Communication between threads doesn't ever need to be a problem, because you can pretty much always just do more per thread before communicating with the others.
That really depends on your problem! If your problem involves, for example, integrating the equations of motion for an ensemble of mutually interacting particles, you need to exchange state at the end of each timestep. You need to communicate, otherwise you get the wrong answer. You can't avoid the communication, otherwise you're not solving the problem correctly! You can't make the timesteps longer for numerical reasons. There are two ways of giving each thread more work: add more particles, or do redundant work (ie. use a numerically less efficient integration scheme).

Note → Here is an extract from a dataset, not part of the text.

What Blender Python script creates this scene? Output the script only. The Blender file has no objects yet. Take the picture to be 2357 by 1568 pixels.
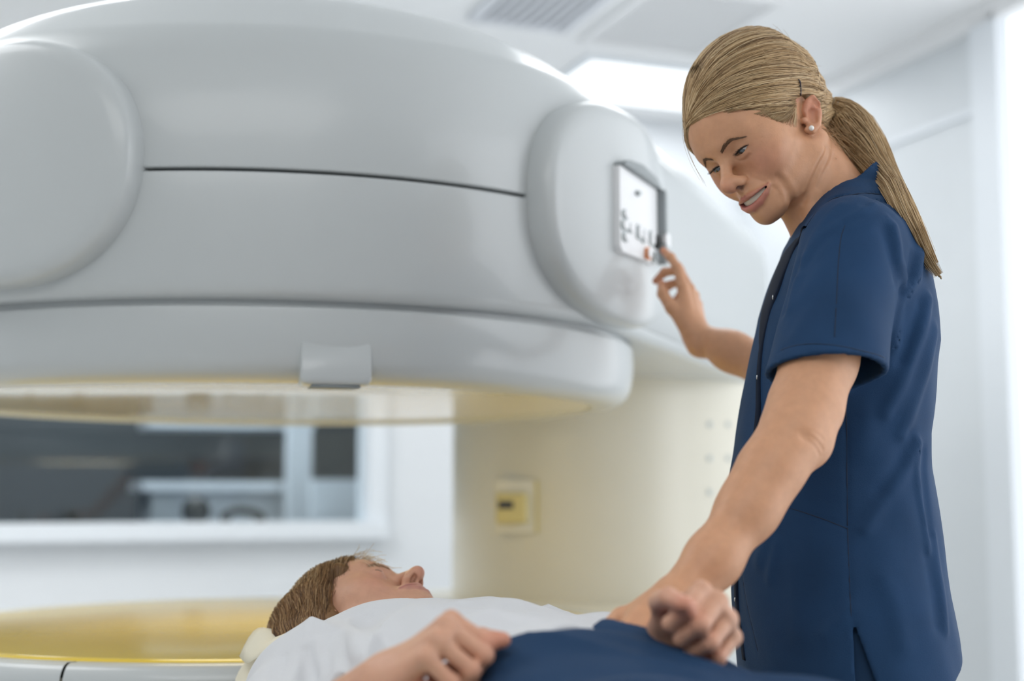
import bpy, bmesh, math, random
import numpy as np
from mathutils import Vector, Matrix
random.seed(7)
RNG = np.random.default_rng(7)
SC = bpy.context.scene
COL = SC.collection
PI = math.pi

# ------------------------------------------------------------------ camera
CAM_Z = 1.10
F_PX = 2357 * 50.0 / 36.0
PITCH = math.atan((1142 - 784) / F_PX)
cam_d = bpy.data.cameras.new('camera')
cam_d.lens = 50.0
cam_d.sensor_width = 36.0
cam_d.clip_start = 0.05
cam_d.dof.use_dof = True
cam_d.dof.focus_distance = 1.77
cam_d.dof.aperture_fstop = 2.1
cam = bpy.data.objects.new('camera', cam_d)
cam.location = (0, 0, CAM_Z)
cam.rotation_euler = (PI / 2 + PITCH, 0, 0)
COL.objects.link(cam)
SC.camera = cam

# ------------------------------------------------------------------ world, exposure, lights
SC.view_settings.view_transform = 'Standard'
SC.view_settings.look = 'None'
SC.view_settings.gamma = 1.0
SC.view_settings.use_curve_mapping = False
SC.view_settings.exposure = 0.0
world = bpy.data.worlds.new('daylight')
world.use_nodes = True
world.node_tree.nodes['Background'].inputs[0].default_value = (0.80, 0.90, 1.0, 1)
world.node_tree.nodes['Background'].inputs[1].default_value = 0.5
SC.world = world


def area(name, loc, target, sx, sy, power, color=(1, 1, 1)):
    l = bpy.data.lights.new(name, 'AREA')
    l.shape = 'RECTANGLE'
    l.size, l.size_y, l.energy, l.color = sx, sy, power, color
    o = bpy.data.objects.new(name, l)
    o.location = loc
    d = Vector(target) - Vector(loc)
    o.rotation_euler = d.to_track_quat('-Z', 'Y').to_euler()
    COL.objects.link(o)
    return o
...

The first is only a viable option if more particles is what you want -- if you want the same number of particles but you want the results turned round faster, you're in trouble. The second is just plain perverse! The third option is to suck it up and accept that you're communication-bound not compute-bound!

So what you'll get is that when computers make the transition to a new level of parallelism, the software will adjust to make use of that extra parallelism. As an example, games may move to higher-quality algorithms for physics (fewer errors, more fluid/cloth-type effects, etc.) as parallelism increases, because just adding more physics objects would inevitably reduce scalability as it increases the amount of communication that needs to be done. But fewer objects with higher-quality effects may make better use of available processing.
Maybe. But I do wonder where we'll be in five years time with 32-core CPUs. My gut feeling is that TLP will go the same way as ILP: stagnant for general-purpose computing.